2.18.2011

Seven Seas, Seven Skulls



Seven Seas, Seven Skulls
12"x12"x12" Oil on birch panel

2.05.2011

Door to Illumination


12"x12"12", oil on birch panel. My first painting in a long, long time. I've found that starting in ink and then doing thin glazes of color on top allows me to retain detail much better than just going at a canvas with brushes. For my next, I want to let more of the wood grain show through.

1.31.2011

Something new



Her name is Thora. I intend for her to become a painting, but I like the look of the ink on wood... I think I might experiment more with that in the future.

A quiet place



Last August I moved from a loud, chaotic suburb, where endless construction noises made it extremely difficult to concentrate, to a hidden cabin on a large, mostly undeveloped farm in a semi-rural area. The difference that this change makes to my state of mind is hard to overstate... I always thought that I would feel frightened to live in a dark forest with no neighbors within screaming distance, but it doesn't bother me at all.

Certainly, there are bears, and snakes and coyotes - in fact, a four-foot rat snake slithered through our bedroom window within weeks of moving in and we had quite an adventure trying to gently scoop it up and get it back outside. And while I consider ill-intentioned humans much more of a threat than wild animals, the likelihood of one of those stumbling upon this place is so low that I've been able to relax. There are those nights when my Boston Terrier/Black Lab mix growls at something he sees or hears outside and that can definitely be disconcerting, but I have felt little reason to fear anything.



Instead of car alarms, I hear wind chimes. Honking horns have been replaced with the hoots of owls. The sound of rain drops hitting the metal roof are more prevalent than the yells of loud neighbors. And while we do hear the occasional siren or train, they aren't nearly as common as the contented moos of the cows in the pasture up the hill.

During these cold winter months I've been curled up beside an old wood stove drinking tea and reading book after book, but in the spring we'll have bonfires in the backyard, and pizza fresh from the outdoor cob oven, and friends camping in the field.

It's my little writer's/artist's retreat and I'm not sure how long we'll get to stay here, but I'm going to enjoy every moment.


1.18.2011

On the current of inspiration




Inspiration can be a fickle thing, flowing strongly for months in one direction, then shifting, then slowing to a trickle or growing dry. Some artists never lack for it, others find themselves utterly bereft of it for months or years at a time.
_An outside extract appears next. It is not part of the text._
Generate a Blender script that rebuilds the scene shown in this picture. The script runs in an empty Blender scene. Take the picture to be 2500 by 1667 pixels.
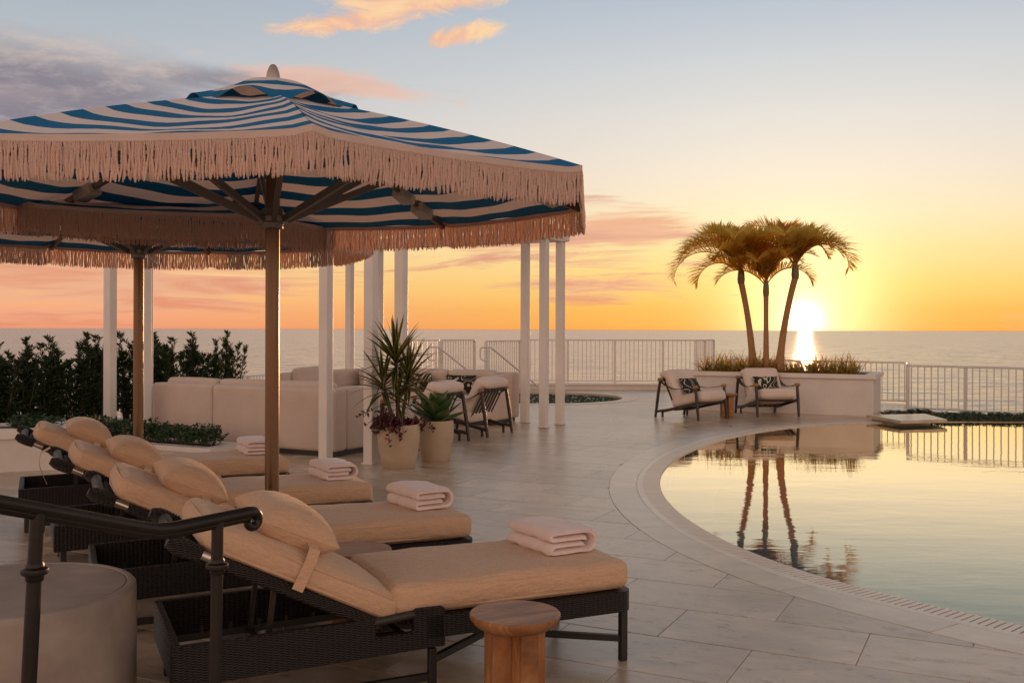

I've had plenty, though you would never know it from my portfolio - because in recent years, instead of coming to me in visuals, it has come to me in words.
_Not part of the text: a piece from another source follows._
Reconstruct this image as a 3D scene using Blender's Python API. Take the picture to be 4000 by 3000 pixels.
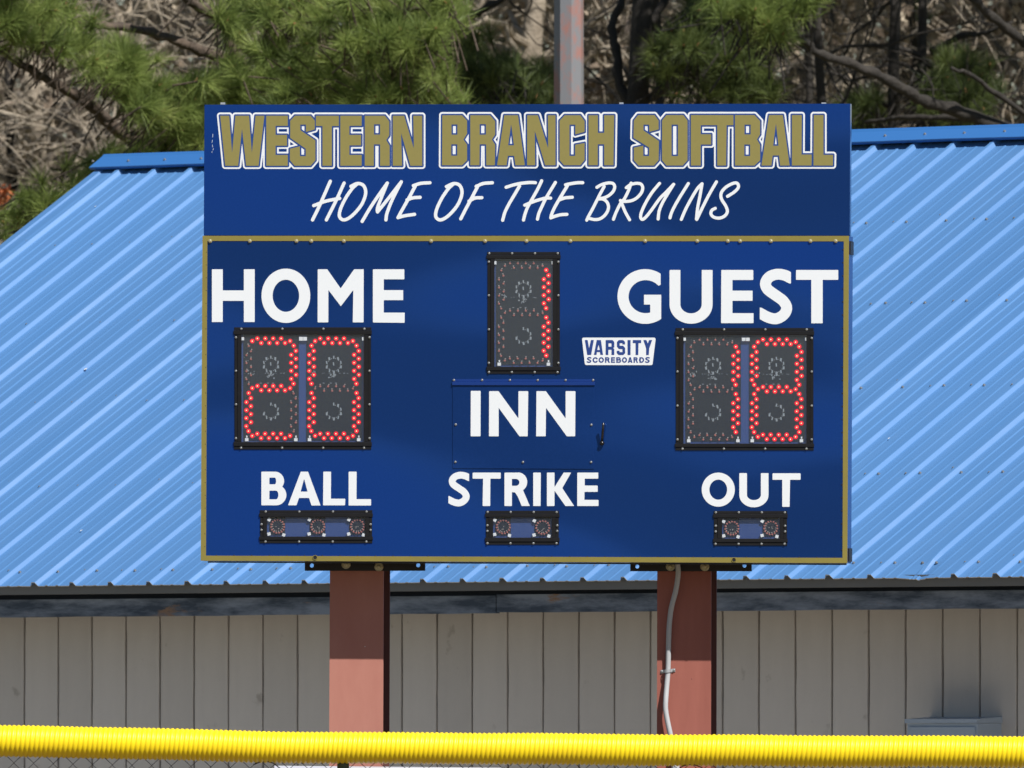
import bpy, math, random
import numpy as np
from mathutils import Vector, Matrix
from mathutils.geometry import tessellate_polygon

# ------------------------------------------------------------------ clear
for o in list(bpy.data.objects): bpy.data.objects.remove(o)
sc = bpy.context.scene
C = sc.collection
R = math.radians

# ------------------------------------------------------------------ camera
# photo measured in its own 4000 x 3000 pixels; long lens from behind home plate
FPX = 73500.0
EYE = 1.55
PITCH = math.atan((2957 - 1500) / FPX)
cam = bpy.data.cameras.new('camera')
camo = bpy.data.objects.new('camera', cam); C.objects.link(camo)
cam.sensor_width = 36.0
cam.lens = FPX / 4000 * 36.0
cam.clip_start = 1.0
cam.clip_end = 2000.0
camo.location = (0, 0, EYE)
camo.rotation_euler = (math.pi / 2 + PITCH, 0, 0)
cam.dof.use_dof = True
cam.dof.focus_distance = 71.5
cam.dof.aperture_fstop = 17.0
sc.camera = camo
sc.render.resolution_x = 1024; sc.render.resolution_y = 768

# ------------------------------------------------------------------ light
SUN = Vector((0.3645, -0.5293, 0.766)).normalized()      # towards the sun
w = bpy.data.worlds.new('World'); sc.world = w; w.use_nodes = True
nt = w.node_tree; nt.nodes.clear()
out = nt.nodes.new('ShaderNodeOutputWorld'); bg = nt.nodes.new('ShaderNodeBackground')
sky = nt.nodes.new('ShaderNodeTexSky'); sky.sky_type = 'NISHITA'; sky.sun_disc = False
sky.sun_elevation = math.asin(SUN.z)
sky.sun_rotation = math.atan2(SUN.x, SUN.y)
sky.air_density = 1.0; sky.dust_density = 0.25; sky.ozone_density = 1.2
bg.inputs['Strength'].default_value = 0.053
nt.links.new(sky.outputs[0], bg.inputs[0]); nt.links.new(bg.outputs[0], out.inputs[0])
sl = bpy.data.lights.new('sun', 'SUN'); sl.energy = 5.0; sl.angle = R(0.5); sl.color = (1.0, 0.965, 0.92)
so = bpy.data.objects.new('sun', sl); C.objects.link(so)
so.rotation_euler = SUN.to_track_quat('Z', 'Y').to_euler()
so.location = (20, 40, 40)
vs = sc.view_settings
vs.view_transform = 'Standard'; vs.look = 'None'; vs.gamma = 1.0; vs.exposure = 0.32
vs.use_curve_mapping = False

# ------------------------------------------------------------------ pixel -> place
cp, sp = math.cos(PITCH), math.sin(PITCH)
def ray(px, py):
    x = (px - 2000) / FPX; z = (1500 - py) / FPX
    return Vector((x, cp - z * sp, sp + z * cp))
def at(px, py, Y):
    r = ray(px, py); k = Y / r.y
    return Vector((r.x * k, Y, EYE + r.z * k))

# ------------------------------------------------------------------ mesh helpers
def np_mesh(name, V, F, smooth=False):
    V = np.asarray(V, dtype=np.float32).reshape(-1, 3); F = np.asarray(F, dtype=np.int32)
    me = bpy.data.meshes.new(name)
    n = F.shape[1]
    me.vertices.add(len(V)); me.vertices.foreach_set('co', V.ravel())
    me.loops.add(F.size); me.loops.foreach_set('vertex_index', F.ravel())
    me.polygons.add(len(F))
    me.polygons.foreach_set('loop_start', np.arange(0, F.size, n, dtype=np.int32))
    me.update(calc_edges=True)
    if smooth: me.polygons.foreach_set('use_smooth', np.ones(len(F), dtype=bool))
    return me
class MB:
    def __init__(s): s.v = []; s.f = []
    def add(s, vs, fs):
        b = len(s.v); s.v += [tuple(p) for p in vs]; s.f += [tuple(i + b for i in f) for f in fs]
    def box(s, x0, x1, y0, y1, z0, z1):
        s.add([(x0,y0,z0),(x1,y0,z0),(x1,y1,z0),(x0,y1,z0),(x0,y0,z1),(x1,y0,z1),(x1,y1,z1),(x0,y1,z1)],
              [(0,3,2,1),(4,5,6,7),(0,1,5,4),(1,2,6,5),(2,3,7,6),(3,0,4,7)])
    def hexa(s, a, b):   # two quads: front a, back b
        s.add(list(a) + list(b), [(0,1,2,3),(7,6,5,4),(0,4,5,1),(1,5,6,2),(2,6,7,3),(3,7,4,0)])
    def tube(s, pts, rad, n=6, cap=True):
        pts = [Vector(p) for p in pts]
        if not hasattr(rad, '__len__'): rad = [rad] * len(pts)
        b = len(s.v); ref = None
        for i, p in enumerate(pts):
            d = (pts[min(i+1, len(pts)-1)] - pts[max(i-1, 0)])
            if d.length < 1e-9: d = Vector((0,0,1))
            d.normalize()
            if ref is None or abs(ref.dot(d)) > .97:
                ref = Vector((0,0,1)) if abs(d.z) < .8 else Vector((1,0,0))
            a = (ref - d * ref.dot(d)).normalized(); c = d.cross(a); ref = a
            for k in range(n):
                t = 2*math.pi*k/n
                s.v.append(tuple(p + (a*math.cos(t) + c*math.sin(t)) * rad[i]))
        for i in range(len(pts)-1):
            for k in range(n):
                k2 = (k+1) % n
                s.f.append((b+i*n+k, b+i*n+k2, b+(i+1)*n+k2, b+(i+1)*n+k))
        if cap:
            s.f.append(tuple(b+k for k in range(n))[::-1])
            e = b + (len(pts)-1)*n
            s.f.append(tuple(e+k for k in range(n)))
    def mesh(s, name, smooth=False):
        me = bpy.data.meshes.new(name); me.from_pydata(s.v, [], s.f); me.update()
        if smooth: me.polygons.foreach_set('use_smooth', [True]*len(me.polygons))
        return me
def link(name, me, mat, parent=None, loc=None, rot=None, label=None, kind=None):
    o = bpy.data.objects.new(name, me); C.objects.link(o)
    if mat is not None and me is not None and not me.materials: me.materials.append(mat)
    if parent is not None: o.parent = parent
    if loc is not None: o.location = loc
    if rot is not None: o.rotation_euler = rot
    if label: o['label'] = label
    if kind: o['kind'] = kind
    return o
def tag(o, label, cat, group=None, kind=None):
    o['label'] = label; o['category'] = cat
    if group: o['group'] = group
    if kind: o['kind'] = kind
    return o
def thing(name, label, cat, mat=None, group=None):
    o = bpy.data.objects.new(name, None); C.objects.link(o)
    if mat is not None: o.matrix_world = mat
    o.empty_display_size = .2
    return tag(o, label, cat, group)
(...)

As a child, when I wasn't outside climbing a tree, I was either reading or drawing. That I would become an artist never seemed to be a question among the adults in my life (though the comments I usually received were along the lines of, "someday, you'll be a Disney cartoonist!" Gee, I'm so sad that that didn't happen...) But by the age of 14, I discovered that there was another activity, borne perhaps of my voracious appetite for books, that came very naturally to me, and that was, of course, writing.

In high school, like many students, I was under a massive amount of pressure to choose what I would "be" - my English teacher and art teacher actually argued with each other over which subject I should study in college. I ended up choosing both, double-majoring, though I never finished (and I'm not sad for that either). For a while, I had enough creative energy to do both at once, starting a novel at 17 while spending every other spare moment painting or sketching. But somewhere along the line, I found that I couldn't split it up anymore: it was one or the other. It came in phases.

For a long stretch, images came to me unbidden, and my drive to translate them from my thoughts to canvas or clay seemed unstoppable. I still have sketch after sketch of ideas that never physically materialized. But in 2008, I suddenly found myself a freelance writer after losing a semi-corporate copywriting and graphic design job, and it seemed as if this new course diverted all of the creative juice I had. I wrote and wrote and wrote, five days a week, driven both by a desperate fear of failure and a passion for my subject, which is mostly environmentalism with a little art and culture thrown in.

Then, in 2010, I began to feel a persistent knocking, a tug, a call that I couldn't ignore. A story that began with the seed of my own experience was sprouting into an entity of its own and it demanded to be recognized. It literally began to pour out of me. Sometimes it's like automatic writing, where I go into a trance and type and type and barely register the words that are coming out. Later, when I read over what I wrote, it is surprisingly cohesive. The story weaves itself into a complex tapestry - it's like I am just the medium, the apparatus for its birth from the ether into the world of reality.

I'm still working on that story today, and it consumes me, to the point that I wake up several times each night thinking about it. I have sketched here and there, and started a few paintings, but these images are almost always related to the characters that have become an intimate part of my life.

There is still a pressure on my chest - a feeling that I'm supposed to do both, that I'm letting too much time pass without acknowledging that other very vital visual side of my creative force. I feel as if I've been neglecting it. My hope for this year is that I'll find a balance. But if I don't, I must admit I am content curled up with my laptop, staring out the window of my little cabin in the woods, letting the inspiration flow as it may.